Tue

24

Jan

2017

In Conversation
Lord Mervyn King / Gabriele Finaldi

Event Summary

On stage at JW3 cultural centre in London on 24 January 2017, Lord Mervyn King, former Governor of the Bank of England quizzed Gabriele Finaldi, director of the National Gallery in London, about the intersection between finance and art.

King, who is a trustee of the National Gallery and an ardent personal art collector, opened the show by noting: “The beauty of great art is that you don’t need training to be moved by it… anyone can walk in off the street and feel it.” However, he also emphasised the power of finance to buoy the world of art, “some of the best things in the world are only possible with liquid capital.”

“The beauty of great art is that you don’t need training to be moved by it… anyone can walk in off the street and feel it.”

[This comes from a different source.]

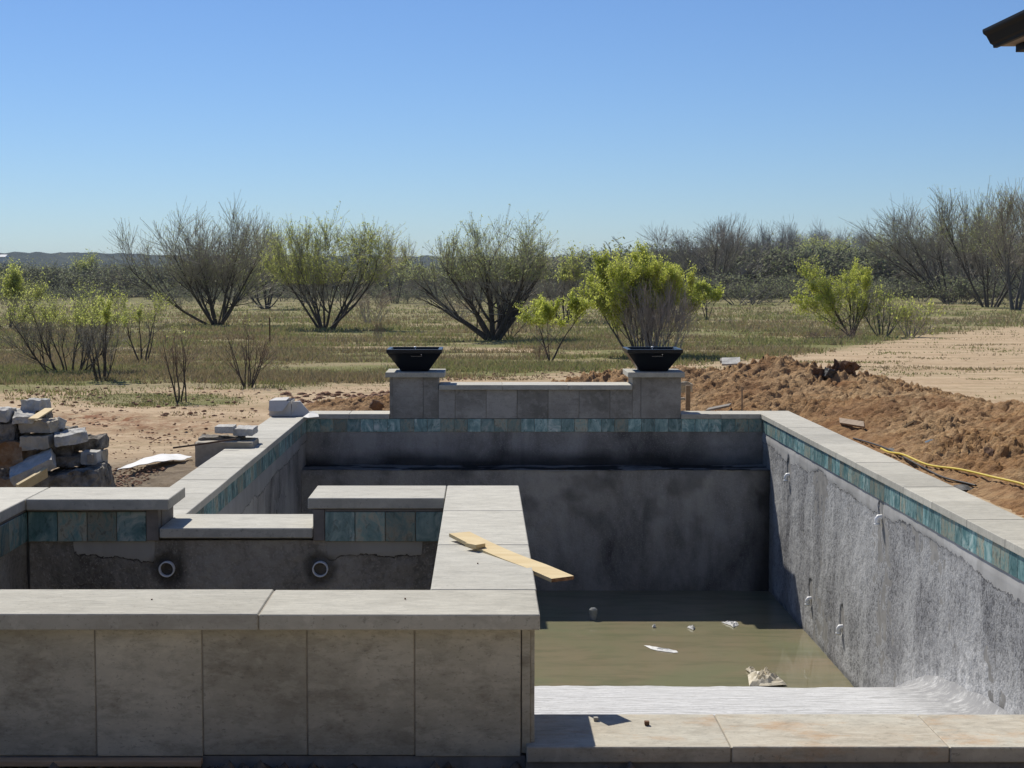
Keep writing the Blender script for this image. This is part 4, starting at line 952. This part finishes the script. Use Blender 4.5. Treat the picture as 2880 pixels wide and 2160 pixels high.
# ------------------------------------------------------------------ house with gutter (top right)
hs = empty("house", (8, 5, -.1), "dark gutter and soffit corner of a house roof in the upper right corner", "house")
GYF = 12.5
def GP_(cx, cy): return PY(2680 + cx / 8.295, cy / 8.295, GYF)
prof = [GP_(690, 690), GP_(740, 665), GP_(755, 690), GP_(745, 735), GP_(690, 745), GP_(705, 790), GP_(780, 850), GP_(840, 960), GP_(870, 1020), GP_(930, 1055), GP_(945, 1120)]
ox_ = prof[0][0]; zt = prof[0][2]; zb_ = prof[-1][2]
outer = [(p[0], p[2]) for p in (GP_(745, 665), GP_(690, 690), GP_(690, 745), GP_(705, 790), GP_(780, 850), GP_(840, 960), GP_(870, 1020), GP_(930, 1055), GP_(945, 1120))]
xb = outer[-1][0] + .03
poly = outer + [(xb, outer[-1][1]), (xb, outer[0][1])]
k = len(poly); vs_ = [(x, GYF, z) for x, z in poly] + [(x, -7.0, z) for x, z in poly]
fs = [tuple(range(k)), tuple(range(2 * k - 1, k - 1, -1))] + [(i, (i + 1) % k, k + (i + 1) % k, k + i) for i in range(k)]
m = MB(); m.add(vs_, fs); o_ = m.build("gutter", M_gutter, hs); fixn(o_)
sz = outer[-1][1]
m = MB(); m.box(xb + .002, xb + .5, -7, GYF - .002, sz + .012, sz + .03, 0); m.build("soffit", M_soffit, hs)
q = PY(2857, 112, GYF - .1); q2 = PY(2857, 147, GYF - .1)
m = MB(); m.box(q[0], q[0] + .3, -7, GYF - .1, q2[2], sz + .010, .002); m.build("beam", M_gutter, hs)
m = MB(); m.box(xb + .5, 15, -7, GYF, -.2, sz + .03, 0); m.build("wall", M_stucco, hs)
m = MB(); m.add([(ox_ + .05, -7, zt + .005), (ox_ + .05, GYF, zt + .005), (9.5, GYF, zt + 1.2), (9.5, -7, zt + 1.2), (15.2, -7, zt + .005), (15.2, GYF, zt + .005), (xb + .1, -7, zt - .03), (xb + .1, GYF, zt - .03), (15, -7, zt - .03), (15, GYF, zt - .03)],
                [(0, 1, 2, 3), (3, 2, 5, 4), (0, 3, 4, 8, 6), (1, 7, 9, 5, 2), (6, 8, 9, 7), (0, 6, 7, 1), (4, 5, 9, 8)]); o_ = m.build("roof", M_shingle, hs); fixn(o_)
# unseen wing behind the viewpoint, its patio roof placed to block sky light
m = MB(); m.box(-9, xb + .49, -7.2, -6.9, -.2, sz + .02, 0); m.build("wall", M_stucco, hs)
m = MB(); m.box(-9.3, xb + .0, -7.2, -2.0, sz - .235, sz - .05, 0); m.build("unseen_patio_roof", M_soffit, hs)
for xx in (-8.6, -4.2):
    m = MB(); m.box(xx, xx + .35, -2.9, -2.55, -.2, sz - .24, .01); m.build("patio_post", M_stucco, hs)
m = MB(); m.box(-9, xb + .4, -6.85, 3.55, -.12, -.050, .005); tag(m.build("bounce_slab", simple("pale_concrete", (.52, .50, .45), (.46, .44, .40), 6)), kind='structure')  # unseen pale slab added to bounce sunlight onto the spa front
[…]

Finaldi, who has been director at the National Gallery for 18 months, told a rapt audience that the relationship between art and finance stretches back many centuries. He explained that, historically, wealthy people have commissioned works of art to demonstrate both their piety and their wealth to others.

Finaldi, former deputy director of collections and research at the Prado gallery in Madrid, said:

“Commissioning art was considered a civic virtue and showed that your money was being put to good use. It also avoided usuries, which were frowned upon. Therefore, buying art was morally justifiable.”

Finaldi said that art buyers eventually moved onto ‘collecting’ art as well as commissioning works as education levels improved and collectors wanted to show off their expertise.

Speaking of the importance he places on gallery relations with contemporary collectors today, he explained:

“Most private paintings eventually find their way into public institutions, whether by donation or acquisition.”

King noted that banks and banking institutions make up a large proportion of today’s contemporary art collectors. “It used to be the business magnates that bought art, but now the likes of Bill Gates and friends have chosen to move into philanthropy and saving the world. It’s the bankers and banking institutions that are supporting art.”

“For example, Deutsche Bank started with a modest collection of contemporary German art in the 1950s but today they have an extraordinary collection. It’s even stipulated in some bank takeover agreements that art collections must be not be sold.”

“Art has always gone where the money is – and the art goes wherever there is a commission to be had.”

Finaldi explained that contemporary art is most popular with collectors because it’s perceived to have investment value and high tradability, whereas older paintings are more difficult to categorise so “you need to have a deeper personal commitment to collect older paintings.”

He continued: “What we now perceive as historic collections were once contemporary and any separation between the two is largely superficial because we look at classic paintings with eyes from 2017. I see history as one continuous flow of artists who have been looking to say something about their community to their community.”

King concluded by saying he was proud to be living in the UK among a nation of art lovers “where more people visit art galleries each year than visit premier league football matches… After all, you can’t put a price on standing in front of a great piece of art.”

“You can’t put a price on standing in front of a great piece of art.”